Data extract =>
________
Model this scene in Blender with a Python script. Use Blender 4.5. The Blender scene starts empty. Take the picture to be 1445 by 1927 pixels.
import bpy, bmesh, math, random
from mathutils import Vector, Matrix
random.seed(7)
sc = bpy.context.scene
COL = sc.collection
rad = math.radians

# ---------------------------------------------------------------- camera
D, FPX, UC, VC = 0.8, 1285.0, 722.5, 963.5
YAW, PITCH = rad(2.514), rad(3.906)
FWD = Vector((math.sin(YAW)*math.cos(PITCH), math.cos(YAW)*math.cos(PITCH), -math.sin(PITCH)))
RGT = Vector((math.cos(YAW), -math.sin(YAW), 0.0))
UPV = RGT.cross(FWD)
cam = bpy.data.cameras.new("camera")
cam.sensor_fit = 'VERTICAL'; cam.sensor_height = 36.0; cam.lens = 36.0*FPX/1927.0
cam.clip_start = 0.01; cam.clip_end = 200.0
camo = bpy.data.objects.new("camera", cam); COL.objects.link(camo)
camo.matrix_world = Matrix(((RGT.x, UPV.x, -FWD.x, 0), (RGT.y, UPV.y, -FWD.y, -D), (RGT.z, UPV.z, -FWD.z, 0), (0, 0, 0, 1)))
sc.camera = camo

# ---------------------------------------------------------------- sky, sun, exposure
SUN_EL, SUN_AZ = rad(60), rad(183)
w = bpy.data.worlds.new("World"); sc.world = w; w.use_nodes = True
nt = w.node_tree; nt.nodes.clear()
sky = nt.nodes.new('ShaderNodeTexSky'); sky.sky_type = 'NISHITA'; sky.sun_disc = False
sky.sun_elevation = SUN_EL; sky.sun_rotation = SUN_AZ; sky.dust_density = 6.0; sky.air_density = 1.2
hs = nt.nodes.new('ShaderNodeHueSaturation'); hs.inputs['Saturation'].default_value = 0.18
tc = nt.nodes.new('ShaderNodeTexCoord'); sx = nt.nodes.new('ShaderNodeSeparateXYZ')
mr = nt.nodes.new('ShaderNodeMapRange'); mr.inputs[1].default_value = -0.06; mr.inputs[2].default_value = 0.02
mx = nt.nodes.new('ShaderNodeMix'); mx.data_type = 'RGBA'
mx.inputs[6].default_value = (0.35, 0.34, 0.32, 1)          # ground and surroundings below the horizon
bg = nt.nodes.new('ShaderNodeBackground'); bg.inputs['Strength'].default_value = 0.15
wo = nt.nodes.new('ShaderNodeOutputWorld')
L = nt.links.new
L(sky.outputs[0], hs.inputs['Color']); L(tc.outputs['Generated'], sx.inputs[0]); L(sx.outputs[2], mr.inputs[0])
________
Given exercise => Return the opening line of the data and every line after it through the line containing "sc.camera = camo", please, exactly as written and with nothing added.

Response to the task =>
Model this scene in Blender with a Python script. Use Blender 4.5. The Blender scene starts empty. Take the picture to be 1445 by 1927 pixels.
import bpy, bmesh, math, random
from mathutils import Vector, Matrix
random.seed(7)
sc = bpy.context.scene
COL = sc.collection
rad = math.radians

# ---------------------------------------------------------------- camera
D, FPX, UC, VC = 0.8, 1285.0, 722.5, 963.5
YAW, PITCH = rad(2.514), rad(3.906)
FWD = Vector((math.sin(YAW)*math.cos(PITCH), math.cos(YAW)*math.cos(PITCH), -math.sin(PITCH)))
RGT = Vector((math.cos(YAW), -math.sin(YAW), 0.0))
UPV = RGT.cross(FWD)
cam = bpy.data.cameras.new("camera")
cam.sensor_fit = 'VERTICAL'; cam.sensor_height = 36.0; cam.lens = 36.0*FPX/1927.0
cam.clip_start = 0.01; cam.clip_end = 200.0
camo = bpy.data.objects.new("camera", cam); COL.objects.link(camo)
camo.matrix_world = Matrix(((RGT.x, UPV.x, -FWD.x, 0), (RGT.y, UPV.y, -FWD.y, -D), (RGT.z, UPV.z, -FWD.z, 0), (0, 0, 0, 1)))
sc.camera = camo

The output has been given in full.